Fisher Stevens‘ direction is steady and well-placed, balancing in a healthy dose of drama with some lighter moments that are both fun and rewarding. Stevens isn’t afraid to tackle the subject matter with authenticity, highlighting both the cause and effect and reminding us that decisions do have consequences. But this is achieved not by hitting us over the head with heavy scenes one after another, but instead sprinkling them in throughout, using them as defining moments within a film that’s full of a bunch of other great content.

Cheryl Guerriero‘s script is lean and progresses naturally, capturing the cinematic essence of the story in a way that might feel familiar, yet still packs in some surprises within its performances and the screen time shared between such stars.

I would be lying if I didn’t say that this was Justin Timberlake‘s show. He anchors the film with a performance that shows us his vulnerable side. There’s also some aggression built up, but compassion is the key player here and it’s great seeing Timberlake shine in such a well-rounded performance that reminds us that he has the range and capability to act amongst some of the finest.

Ryder Allen also turns in a notable performance as the young boy Sam. He highlights Sam’s unique feelings and emotions in a way that feels as completely normal as it should, never making the boy feel like someone different, despite other characters reacting to him as such. It’s a delicate performance that gives the film the confidence to tackle its material with ease.

Ultimately, Palmer is successful at capturing the importance of second chances and identity in our modern world. It takes courage and understanding to allow such a conversation and the film highlights the people that are willing to do so in an honest way. Palmer himself is a convicted felon that could be labeled as a criminal or a thug the rest of his life, despite serving his time and making all the efforts possible to change his situation and how people see him, just as Sam is a little boy that wants to be a princess and understands that he might not be considered “normal” when compared to other boys, but is simply enjoying his life and trying to express himself without harming others — he’s a real cool kid if you get to know him.

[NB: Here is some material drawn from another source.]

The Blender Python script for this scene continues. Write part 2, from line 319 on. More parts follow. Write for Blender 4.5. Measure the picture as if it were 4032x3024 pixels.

I can see some writing this one off as cheesy drama bait and I understand that, because the trailers are pretty “by the books” in terms of how it outlines the overall film and I wouldn’t argue with someone calling this a comfort film, but I do think it’s worth of a watch, because of the performances and how they intertwine with the subject material in a way that feels like an educational reminder of how bad it is to judge a book by its cover or to even give into cancel culture in the slightest.

Second chances are powerful and strong and identity is about being who you feel comfortable as and about those around you accepting you for who you are and respecting you for the person that you have become, not the person you once were.

Palmer is available to stream exclusively on Apple TV+.